WORK INSTRUCTIONS — Leaving out every picture, quote the data below exactly as it appears.

RAW DATA —

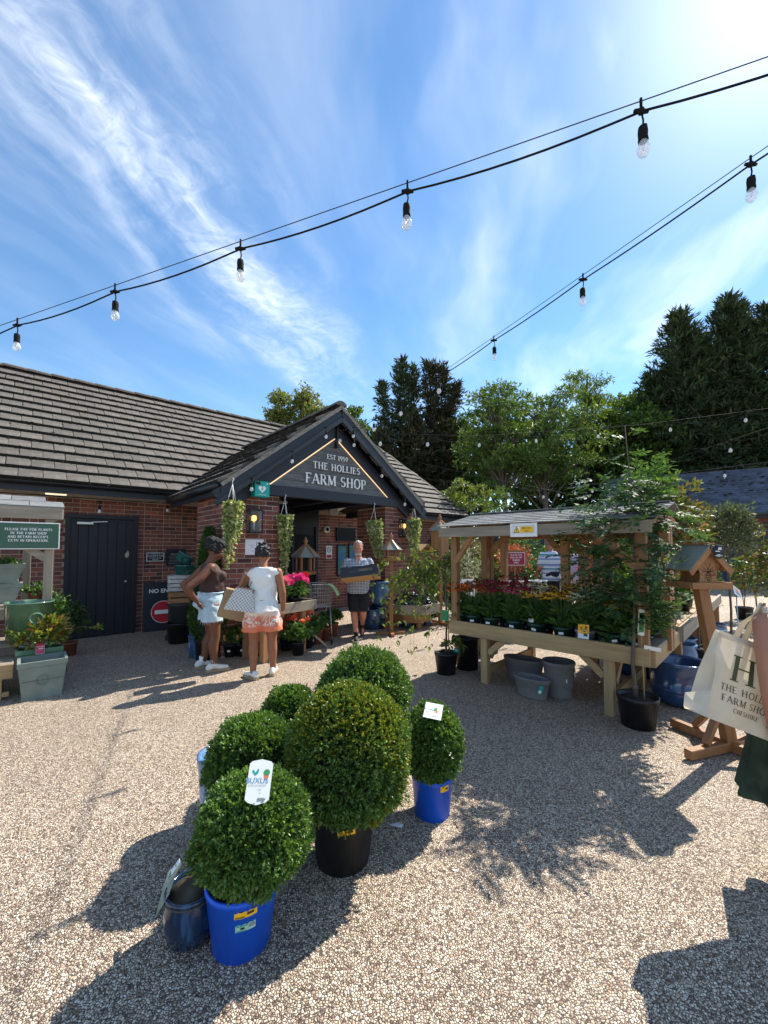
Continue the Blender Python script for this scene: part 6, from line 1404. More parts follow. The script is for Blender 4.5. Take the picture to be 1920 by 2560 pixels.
# big blue pots right of the man, under the porch edge
def bigpot(label, loc, r, h, mat='glaze_blue', n=30):
    t = thing('blue_jar', label, 'pot', loc, 0); b = MB(); b.lathe([(r * .68, 0), (r * .9, h * .25), (r, h * .6), (r * .93, h * .86), (r * .9, h * .9), (r * 1.02, h * .93), (r * 1.02, h), (r * .88, h), (r * .86, h * .85), (.0001, h * .7)], n); b.build('pot', M[mat], t)
    label_card(t, (.05, -r * .99, h * .8), .05, .09, M['mint'], rz=.2, name='label', marks=[(M['teal'], 0, .2, .8, .2), (M['white'], 0, -.25, .8, .3)]); return t
q = G(931, 1572); bigpot('wide blue glazed pot on the ground just behind the man carrying a box', (q.x, q.y, 0), .175, .40)
q = P(948, 1500, 8.25); bigpot('dark blue glazed pot supporting another pot behind the man', (q.x, q.y, 0), .2, .44, 'glaze_dark'); bigpot('mid blue glazed pot standing on top of the dark blue one behind the man', (q.x + .02, q.y, .44), .2, .50, 'glaze_light')
# octagonal planter of dark stones
q = P(1028, 1540, 8.45); OC = Vector((q.x, q.y, 0)); t = thing('stone_planter', 'low eight sided timber planter heaped with dark oval stones', 'planter', OC, R(22.5))
for k in range(8):
    a, a2 = 2 * math.pi * k / 8, 2 * math.pi * (k + 1) / 8; b = MB(); b.bar((.60 * math.cos(a), .60 * math.sin(a), .40), (.60 * math.cos(a2), .60 * math.sin(a2), .40), .035, .19, bev=.003); b.build('side_board', M['grey', 0], t)
b = MB(); b.lathe([(.55, .42), (.0001, .43)], 8, smooth=False); b.build('deck', M['brown', 0], t); b = MB(); b.lathe([(.40, .12), (.44, .31), (.56, .315)], 8, smooth=False); b.build('plinth', M['brown', 0], t)
for k in range(4):
    b = MB(); b.box((.34 * math.cos(k * 1.57), .34 * math.sin(k * 1.57), .06), (.08, .08, .12)); b.build('leg', M['brown', 2], t)
cm = []
for k in range(4):
    b = MB(); b.ball((0, 0, 0), (.085, .052, .045), 9); v = b.v; b.v = [(x * (1 + .12 * math.sin(9 * y + k)), y * (1 + .1 * math.sin(7 * x + k)), z * (1 + .12 * math.sin(6 * x + 2 * k))) for x, y, z in v]; cm.append(b.mesh('dark_stone', M['cobble']))
rs = np.random.RandomState(9); cnt = 0
for layer, (R0, z, n) in enumerate(((.50, .465, 30), (.40, .525, 22), (.26, .585, 12), (.1, .635, 4))):
    for k in range(n):
        a = 2 * math.pi * k / n + .2 * rs.randn() * .3; r = R0 * (1 - (.0 if k % 2 else .18) * rs.rand() - .12 * rs.rand())
        o = link('dark_stone', cm[(k + layer) % 4], None, OC + Vector((r * math.cos(a), r * math.sin(a), z + .012 * rs.randn())), rot=(rs.uniform(-.35, .35), rs.uniform(-.35, .35), rs.rand() * 6.28)); o.scale = (rs.uniform(.85, 1.15),) * 3
        tag(o, ('dark polished oval stone in the lowest ring of the eight sided timber planter', 'dark polished oval stone in the second tier of the heap in the planter', 'dark polished oval stone high on the heap in the eight sided planter', 'dark polished oval stone on the very top of the heap in the planter')[layer], 'stone', 'dark stones in the eight sided planter')
for i, (u, v, lab) in enumerate(((972, 1565, 'small blue pot under the stone planter, first from the left'), (996, 1566, 'small blue pot under the stone planter, second from the left'), (1018, 1566, 'small blue pot under the stone planter, third from the left'), (1044, 1566, 'small blue pot under the stone planter with a cream label'), (1068, 1563, 'small blue pot under the right end of the stone planter'))):
    q = G(u, v); t = thing('small_blue_pot', lab, 'pot', (q.x, q.y + .02, 0), 0, 'small blue pots under the stone planter'); b = MB(); r, h = .085, .20; b.lathe([(r * .75, 0), (r, h * .4), (r * .95, h * .8), (r, h * .92), (r, h), (r * .85, h), (.0001, h * .7)], 20); b.build('pot', M['glaze_blue' if i % 2 else 'glaze_light'], t)
    if i in (0, 1, 3): label_card(t, (.02, -.092, .14), .05, .07, M['mint' if i != 3 else 'cane'], rz=.3, ry=.3 * i, name='label', marks=[(M['white'], 0, -.2, .8, .3)])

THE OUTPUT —
Continue the Blender Python script for this scene: part 6, from line 1404. More parts follow. The script is for Blender 4.5. Take the picture to be 1920 by 2560 pixels.
# big blue pots right of the man, under the porch edge
def bigpot(label, loc, r, h, mat='glaze_blue', n=30):
    t = thing('blue_jar', label, 'pot', loc, 0); b = MB(); b.lathe([(r * .68, 0), (r * .9, h * .25), (r, h * .6), (r * .93, h * .86), (r * .9, h * .9), (r * 1.02, h * .93), (r * 1.02, h), (r * .88, h), (r * .86, h * .85), (.0001, h * .7)], n); b.build('pot', M[mat], t)
    label_card(t, (.05, -r * .99, h * .8), .05, .09, M['mint'], rz=.2, name='label', marks=[(M['teal'], 0, .2, .8, .2), (M['white'], 0, -.25, .8, .3)]); return t
q = G(931, 1572); bigpot('wide blue glazed pot on the ground just behind the man carrying a box', (q.x, q.y, 0), .175, .40)
q = P(948, 1500, 8.25); bigpot('dark blue glazed pot supporting another pot behind the man', (q.x, q.y, 0), .2, .44, 'glaze_dark'); bigpot('mid blue glazed pot standing on top of the dark blue one behind the man', (q.x + .02, q.y, .44), .2, .50, 'glaze_light')
# octagonal planter of dark stones
q = P(1028, 1540, 8.45); OC = Vector((q.x, q.y, 0)); t = thing('stone_planter', 'low eight sided timber planter heaped with dark oval stones', 'planter', OC, R(22.5))
for k in range(8):
    a, a2 = 2 * math.pi * k / 8, 2 * math.pi * (k + 1) / 8; b = MB(); b.bar((.60 * math.cos(a), .60 * math.sin(a), .40), (.60 * math.cos(a2), .60 * math.sin(a2), .40), .035, .19, bev=.003); b.build('side_board', M['grey', 0], t)
b = MB(); b.lathe([(.55, .42), (.0001, .43)], 8, smooth=False); b.build('deck', M['brown', 0], t); b = MB(); b.lathe([(.40, .12), (.44, .31), (.56, .315)], 8, smooth=False); b.build('plinth', M['brown', 0], t)
for k in range(4):
    b = MB(); b.box((.34 * math.cos(k * 1.57), .34 * math.sin(k * 1.57), .06), (.08, .08, .12)); b.build('leg', M['brown', 2], t)
cm = []
for k in range(4):
    b = MB(); b.ball((0, 0, 0), (.085, .052, .045), 9); v = b.v; b.v = [(x * (1 + .12 * math.sin(9 * y + k)), y * (1 + .1 * math.sin(7 * x + k)), z * (1 + .12 * math.sin(6 * x + 2 * k))) for x, y, z in v]; cm.append(b.mesh('dark_stone', M['cobble']))
rs = np.random.RandomState(9); cnt = 0
for layer, (R0, z, n) in enumerate(((.50, .465, 30), (.40, .525, 22), (.26, .585, 12), (.1, .635, 4))):
    for k in range(n):
        a = 2 * math.pi * k / n + .2 * rs.randn() * .3; r = R0 * (1 - (.0 if k % 2 else .18) * rs.rand() - .12 * rs.rand())
        o = link('dark_stone', cm[(k + layer) % 4], None, OC + Vector((r * math.cos(a), r * math.sin(a), z + .012 * rs.randn())), rot=(rs.uniform(-.35, .35), rs.uniform(-.35, .35), rs.rand() * 6.28)); o.scale = (rs.uniform(.85, 1.15),) * 3
        tag(o, ('dark polished oval stone in the lowest ring of the eight sided timber planter', 'dark polished oval stone in the second tier of the heap in the planter', 'dark polished oval stone high on the heap in the eight sided planter', 'dark polished oval stone on the very top of the heap in the planter')[layer], 'stone', 'dark stones in the eight sided planter')
for i, (u, v, lab) in enumerate(((972, 1565, 'small blue pot under the stone planter, first from the left'), (996, 1566, 'small blue pot under the stone planter, second from the left'), (1018, 1566, 'small blue pot under the stone planter, third from the left'), (1044, 1566, 'small blue pot under the stone planter with a cream label'), (1068, 1563, 'small blue pot under the right end of the stone planter'))):
    q = G(u, v); t = thing('small_blue_pot', lab, 'pot', (q.x, q.y + .02, 0), 0, 'small blue pots under the stone planter'); b = MB(); r, h = .085, .20; b.lathe([(r * .75, 0), (r, h * .4), (r * .95, h * .8), (r, h * .92), (r, h), (r * .85, h), (.0001, h * .7)], 20); b.build('pot', M['glaze_blue' if i % 2 else 'glaze_light'], t)
    if i in (0, 1, 3): label_card(t, (.02, -.092, .14), .05, .07, M['mint' if i != 3 else 'cane'], rz=.3, ry=.3 * i, name='label', marks=[(M['white'], 0, -.2, .8, .3)])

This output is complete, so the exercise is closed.